旧菅田小は2021年4月に旧池上小と統合して菅田の丘小となったが、統合先の旧池上小校舎が改修中のため24年3月末まで旧菅田小校舎を使用している。測量調査は児童が登校しない夏季休暇中に行い、測量はメッシュ法を用いる。また、旧校舎内の不要物を撤去するための小規模な除却工事も行う。所在地は神奈川区菅田町674。
〜旧亀井野庁舎に新部門を開設〜
教育局は、総合教育センター旧亀井野庁舎(藤沢市亀井野)にも新たな支援学校の教育部門を開設する。これに伴う庁舎の大規模改修と増築の基本設計を23年度に委託する。実施設計と監理は随意契約を結ぶ。基本設計の委託費は23年度当初予算で4780万円を手当てしている。
総合教育センター旧亀井野庁舎本館の規模は、鉄筋コンクリート造2階建て延べ2613平方b。現庁舎には新館・電気室・プロパン庫、車庫が付属し、また県立藤沢支援学校にも隣接している。大規模改修と増築によって肢体不自由教育部門を新設する。重度障害児童・生徒の受入れ人数は50〜60人程度を想定している。
1981年に建設された現庁舎を構造躯体を残しただけの状態にする、いわゆるスケルトン改修を行う見込みで、一部増築する。文部科学省の制定した「特別支援学校施設整備指針」に基づき、肢体不自由児の学び舎としての機能をもたせる。
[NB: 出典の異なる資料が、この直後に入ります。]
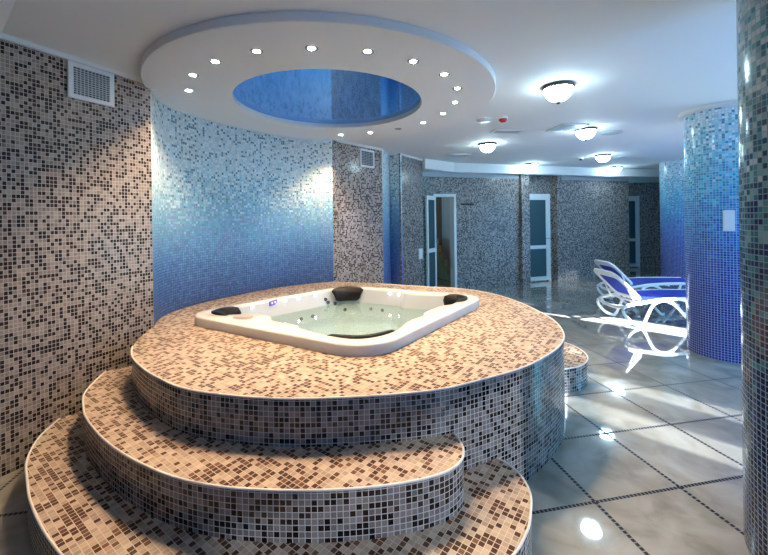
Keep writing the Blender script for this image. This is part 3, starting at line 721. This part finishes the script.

室内にはスロープやエレベーターも設置するなど完全バリアフリー化を目指す。階段や廊下幅などを直し、教室の間取りも変更する。また、藤沢支援学校との連携も考えている。
2028年4月の供用開始を目指し、23年度末までに基本設計を、25年度末までに実施設計を終える。26〜27年度の2カ年をかけて増改築工事を行う。所在地は藤沢市亀井野地内。